The concept is simple: a bike moves forward by rolling on its tires. The more contact there is between the tire and the ground, the more grip there is. With more grip comes more friction, and more energy is required to make the wheels roll.

The same applies to car tires, which is why road bikes have thin tires. Obviously, you can’t change the tires (except to a limited extent), but if you keep them at the correct pressure, it’s a small marginal advantage that will accumulate over time and contribute to better battery autonomy.

Maintain your brakes and transmission

In reality, you should always perform regular maintenance on your e-bike.
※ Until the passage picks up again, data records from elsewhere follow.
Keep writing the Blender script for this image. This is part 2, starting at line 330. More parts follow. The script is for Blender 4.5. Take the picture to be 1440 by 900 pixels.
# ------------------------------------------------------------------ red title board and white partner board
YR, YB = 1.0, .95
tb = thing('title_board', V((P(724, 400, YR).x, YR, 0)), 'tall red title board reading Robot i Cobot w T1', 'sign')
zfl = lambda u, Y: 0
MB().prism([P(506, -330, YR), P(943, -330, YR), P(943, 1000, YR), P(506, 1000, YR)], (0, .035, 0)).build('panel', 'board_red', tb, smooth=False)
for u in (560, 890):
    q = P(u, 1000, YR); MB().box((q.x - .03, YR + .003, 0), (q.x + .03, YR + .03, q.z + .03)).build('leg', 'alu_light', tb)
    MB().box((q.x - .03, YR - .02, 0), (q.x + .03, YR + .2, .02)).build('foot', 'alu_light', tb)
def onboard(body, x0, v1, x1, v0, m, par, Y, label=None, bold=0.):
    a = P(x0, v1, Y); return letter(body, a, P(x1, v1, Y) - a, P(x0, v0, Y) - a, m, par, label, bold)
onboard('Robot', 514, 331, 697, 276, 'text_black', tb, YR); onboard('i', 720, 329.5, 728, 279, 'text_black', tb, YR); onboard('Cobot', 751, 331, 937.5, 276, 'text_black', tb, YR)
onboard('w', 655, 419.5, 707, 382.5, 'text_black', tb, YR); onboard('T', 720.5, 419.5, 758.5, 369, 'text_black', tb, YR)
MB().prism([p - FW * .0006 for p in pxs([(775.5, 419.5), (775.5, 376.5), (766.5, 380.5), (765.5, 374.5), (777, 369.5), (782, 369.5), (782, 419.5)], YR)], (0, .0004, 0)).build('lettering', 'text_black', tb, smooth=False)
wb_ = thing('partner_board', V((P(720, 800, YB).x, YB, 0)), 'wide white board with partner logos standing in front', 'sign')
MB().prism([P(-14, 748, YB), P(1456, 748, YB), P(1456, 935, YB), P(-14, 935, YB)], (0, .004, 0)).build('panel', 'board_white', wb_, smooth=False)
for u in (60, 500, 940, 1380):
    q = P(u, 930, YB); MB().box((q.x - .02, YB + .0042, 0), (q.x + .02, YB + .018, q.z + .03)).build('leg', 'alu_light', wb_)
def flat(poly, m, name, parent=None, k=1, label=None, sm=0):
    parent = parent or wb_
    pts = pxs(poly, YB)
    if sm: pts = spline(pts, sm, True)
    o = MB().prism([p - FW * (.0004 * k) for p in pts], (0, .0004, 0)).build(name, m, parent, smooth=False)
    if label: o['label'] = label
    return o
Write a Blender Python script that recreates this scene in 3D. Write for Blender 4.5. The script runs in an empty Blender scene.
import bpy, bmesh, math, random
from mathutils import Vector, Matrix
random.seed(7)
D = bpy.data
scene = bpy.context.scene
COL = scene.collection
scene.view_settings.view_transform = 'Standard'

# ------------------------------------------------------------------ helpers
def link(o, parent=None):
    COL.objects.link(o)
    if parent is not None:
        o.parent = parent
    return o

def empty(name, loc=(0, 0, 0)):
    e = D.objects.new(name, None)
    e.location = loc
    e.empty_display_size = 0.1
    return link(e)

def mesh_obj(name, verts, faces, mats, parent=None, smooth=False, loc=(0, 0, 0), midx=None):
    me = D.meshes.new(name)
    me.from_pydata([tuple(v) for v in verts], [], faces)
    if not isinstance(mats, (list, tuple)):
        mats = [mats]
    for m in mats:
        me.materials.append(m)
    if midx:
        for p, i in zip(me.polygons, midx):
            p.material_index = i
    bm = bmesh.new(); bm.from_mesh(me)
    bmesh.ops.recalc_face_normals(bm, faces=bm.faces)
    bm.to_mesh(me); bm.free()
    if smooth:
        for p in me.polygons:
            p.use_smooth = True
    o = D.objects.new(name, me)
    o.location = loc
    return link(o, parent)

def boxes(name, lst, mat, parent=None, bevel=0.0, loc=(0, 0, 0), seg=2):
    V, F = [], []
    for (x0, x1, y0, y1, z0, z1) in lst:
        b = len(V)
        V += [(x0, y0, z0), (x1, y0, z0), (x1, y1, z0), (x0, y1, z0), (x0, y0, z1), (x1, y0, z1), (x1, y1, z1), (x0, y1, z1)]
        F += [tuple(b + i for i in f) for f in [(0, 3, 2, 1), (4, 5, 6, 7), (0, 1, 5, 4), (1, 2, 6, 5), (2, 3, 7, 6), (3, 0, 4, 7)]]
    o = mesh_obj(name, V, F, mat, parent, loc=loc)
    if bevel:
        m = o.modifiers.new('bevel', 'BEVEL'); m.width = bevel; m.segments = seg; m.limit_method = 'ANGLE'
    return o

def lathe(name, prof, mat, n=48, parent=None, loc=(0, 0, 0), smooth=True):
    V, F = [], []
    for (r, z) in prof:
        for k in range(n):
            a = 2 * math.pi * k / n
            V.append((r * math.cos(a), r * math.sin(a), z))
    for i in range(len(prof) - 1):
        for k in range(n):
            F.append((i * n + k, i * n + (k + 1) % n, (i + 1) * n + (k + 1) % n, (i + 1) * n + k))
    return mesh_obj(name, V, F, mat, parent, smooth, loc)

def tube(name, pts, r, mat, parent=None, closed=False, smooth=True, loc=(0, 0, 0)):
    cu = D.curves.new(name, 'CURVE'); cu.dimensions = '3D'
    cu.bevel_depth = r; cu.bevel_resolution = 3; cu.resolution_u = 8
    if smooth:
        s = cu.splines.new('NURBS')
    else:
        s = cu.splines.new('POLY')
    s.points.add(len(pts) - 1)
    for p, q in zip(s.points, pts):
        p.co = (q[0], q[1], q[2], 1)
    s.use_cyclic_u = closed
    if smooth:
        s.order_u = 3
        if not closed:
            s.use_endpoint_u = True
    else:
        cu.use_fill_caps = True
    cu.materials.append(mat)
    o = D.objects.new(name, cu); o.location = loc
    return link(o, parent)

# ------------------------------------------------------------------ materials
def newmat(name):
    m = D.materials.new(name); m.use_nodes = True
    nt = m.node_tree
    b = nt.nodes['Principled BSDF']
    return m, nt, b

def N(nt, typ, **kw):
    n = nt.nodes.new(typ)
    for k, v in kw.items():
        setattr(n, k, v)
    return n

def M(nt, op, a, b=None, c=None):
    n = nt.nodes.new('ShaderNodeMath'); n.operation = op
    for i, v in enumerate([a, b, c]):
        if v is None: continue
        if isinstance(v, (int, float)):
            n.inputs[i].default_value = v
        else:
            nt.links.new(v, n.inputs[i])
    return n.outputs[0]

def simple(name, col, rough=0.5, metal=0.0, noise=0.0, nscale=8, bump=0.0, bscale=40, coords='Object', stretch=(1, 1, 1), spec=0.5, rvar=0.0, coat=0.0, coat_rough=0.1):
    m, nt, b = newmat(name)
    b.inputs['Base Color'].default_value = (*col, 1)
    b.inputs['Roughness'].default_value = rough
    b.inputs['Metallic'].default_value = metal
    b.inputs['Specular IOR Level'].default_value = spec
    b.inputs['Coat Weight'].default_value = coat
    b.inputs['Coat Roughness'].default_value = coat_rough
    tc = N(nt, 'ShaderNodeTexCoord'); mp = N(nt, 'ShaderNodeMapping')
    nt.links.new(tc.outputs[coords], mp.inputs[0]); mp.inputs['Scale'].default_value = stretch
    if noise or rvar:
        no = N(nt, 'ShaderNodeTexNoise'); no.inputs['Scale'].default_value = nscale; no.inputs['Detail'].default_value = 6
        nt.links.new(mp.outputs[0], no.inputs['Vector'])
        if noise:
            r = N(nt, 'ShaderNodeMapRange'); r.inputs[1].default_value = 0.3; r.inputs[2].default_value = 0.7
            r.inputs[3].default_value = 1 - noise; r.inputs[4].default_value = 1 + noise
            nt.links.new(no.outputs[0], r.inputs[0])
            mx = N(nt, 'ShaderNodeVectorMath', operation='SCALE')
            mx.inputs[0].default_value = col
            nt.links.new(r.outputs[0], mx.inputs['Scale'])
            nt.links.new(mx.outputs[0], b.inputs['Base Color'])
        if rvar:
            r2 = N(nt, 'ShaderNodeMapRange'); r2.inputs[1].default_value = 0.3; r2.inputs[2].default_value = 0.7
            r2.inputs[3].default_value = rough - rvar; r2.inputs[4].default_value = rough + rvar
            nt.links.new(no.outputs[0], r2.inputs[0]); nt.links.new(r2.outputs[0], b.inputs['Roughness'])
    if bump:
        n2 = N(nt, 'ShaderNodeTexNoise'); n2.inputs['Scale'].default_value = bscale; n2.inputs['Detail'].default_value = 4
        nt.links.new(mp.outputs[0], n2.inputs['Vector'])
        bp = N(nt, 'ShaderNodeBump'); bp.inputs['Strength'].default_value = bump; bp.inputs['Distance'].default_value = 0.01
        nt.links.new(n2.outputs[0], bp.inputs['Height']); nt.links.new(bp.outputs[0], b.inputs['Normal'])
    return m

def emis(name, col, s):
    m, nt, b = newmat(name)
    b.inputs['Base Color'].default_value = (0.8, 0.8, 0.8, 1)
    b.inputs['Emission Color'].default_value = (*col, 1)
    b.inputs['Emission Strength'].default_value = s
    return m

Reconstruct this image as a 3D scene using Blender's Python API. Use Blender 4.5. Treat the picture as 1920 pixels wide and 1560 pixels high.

However, dirty or poorly lubricated brakes and transmission can create friction, impede the bike’s movement, and make pedaling more difficult for you, ultimately consuming more battery power.

Keep the battery charged between 30% and 60% of its capacity

Of course, if you park your e-bike overnight and need it the next morning, you should charge it to 100%. But if you anticipate not using your electric bike for a few weeks—during winter or while going on vacation without the bike—leave the battery between 30% and 60% of its maximum capacity. This is the recommendation of all manufacturers to prevent degradation of the battery’s charge-holding capacity in the short and long term.

Avoid extreme temperatures for storage

Just like smartphones, lithium-ion batteries in e-bikes do not tolerate extreme heat or cold. The ideal temperature range is roughly between 0°C and 30°C (32°F and 86°F), with the temperature at home (around 18°C or 64°F) being the most suitable.

Therefore, storing your e-bike in a basement, garage, or cellar is fine, but leaving it outdoors overnight in winter or in direct sunlight in a shed during summer is not a good idea. If you have it on a bike rack and it’s exposed to direct sunlight for an afternoon, it’s not a tragedy, but long-term precautions make the difference.

Use only the official charger

Yes, we all do it with smartphones: when we misplace the official charger, we grab the first one we find at home or take any charger that comes our way.

But it’s not a good practice, even for e-bikes. If you lose the charger, get an official one that is 100% compatible and provides the correct voltage. Your e-bike battery will thank you with years of loyalty.